Tingkat kemajuan dari suatu negara tidak hanya diukur dari ilmu pengetahuan dan teknologi yang ada, melainkan diukur juga dari kualitas toleransi. Sebagai negara dengan penduduk mayoritas umat muslim terbesar di dunia, sudah sepantasnya masyarakat Indonesia harus mampu mempertahankan nilai-nilai luhur Pancasila dan hidup di dalam ke Bhinnekaan, karena salah satu pedoman kita dalam hidup berbangsa dan bernegara adalah Pancasila.

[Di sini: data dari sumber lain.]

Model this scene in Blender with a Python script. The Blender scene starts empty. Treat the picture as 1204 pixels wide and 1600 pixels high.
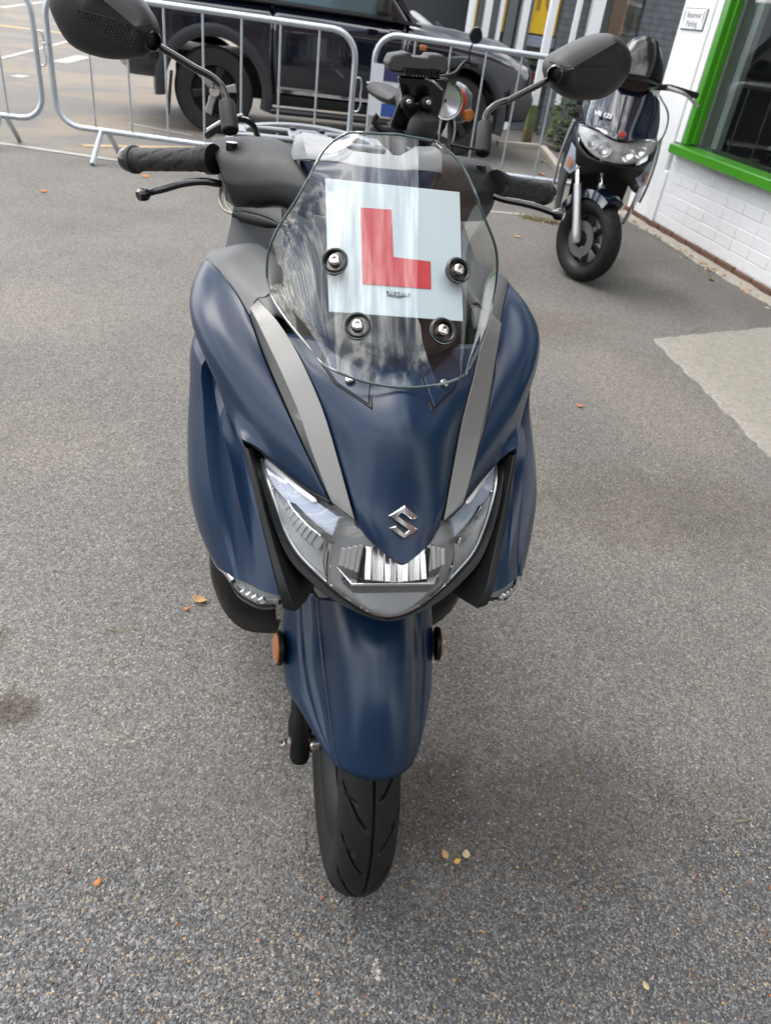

Dalam dasar negara Indonesia telah mengatur tentang adanya toleransi sesuai dengan sila pertama yang tercantum pada Pancasila, yaitu Ketuhanan Yang Maha Esa; Dalam batang tubuh UUD 1945 pasal 29 ayat 2, menguatkan tentang perlunya toleransi beragama yang harus dilaksanakan di Indonesia, “Negara menjamin kemerdekaan tiap-tiap penduduk untuk memeluk agamanya masing-masing dan untuk beribadat menurut agamanya dan kepercayaannya itu” dari sini dapat dimaknai bahwa negara menjamin kebebasan dalam beragama tanpa perlu mempermasalahkannya; Dalam semboyan Bhinneka Tunggal Ika yang menjadi ciri khas bangsa Indonesia sangat mementingkan adanya kehidupan toleransi pada bangsa Indonesia. Semboyan ini sangat sesuai dengan keadaan bangsa Indonesia yang multikultural dan terdiri dari ragam budaya, bahasa daerah, ras, suku bangsa, agama dan kepercayaan.
Indonesia memiliki 1.128 suku bangsa, dan 6 agama yang telah diakui oleh pemerintah, yaitu Islam, Hindu, Buddha, Kristen, Katolik dan Kong Hu Cu. Selain itu, Indonesia memiliki banyak etnis seperti Melayu, China, Arab dan lain sebagiannya. Dari sekian perbedaan yang ada, dengan adanya pancasila sebagai dasar negara diharapkan dapat menopang dan menumbuhkan rasa toleransi terhadap kehidupan bangsa Indonesia.
Berdasarkan nilai historis bangsa Indonesia, rasa toleransi telah ada sejak masa pra-kemerdekaan. Dahulu, semua orang dari suku bangsa, ras, dan agama yang berbeda menjalin persatuan dan kesatuan untuk tujuan yang sama, yaitu kemerdekaan bangsa Indonesia, dengan adanya rasa saling menerima di dalam perbedaan menjadikan bangsa Indonesia memiliki persatuan dan kesatuan yang kokoh sehingga bangsa Indonesia tidak mudah untuk diadu domba atau dipecah belahkan oleh belanda melalui politik “Divide et Impera” dan jika kita mampu untuk berpikir lebih maju dan menghilangkan sikap Etnosentrisme tentu bangsa kita tidak akan mudah untuk terpecah belah.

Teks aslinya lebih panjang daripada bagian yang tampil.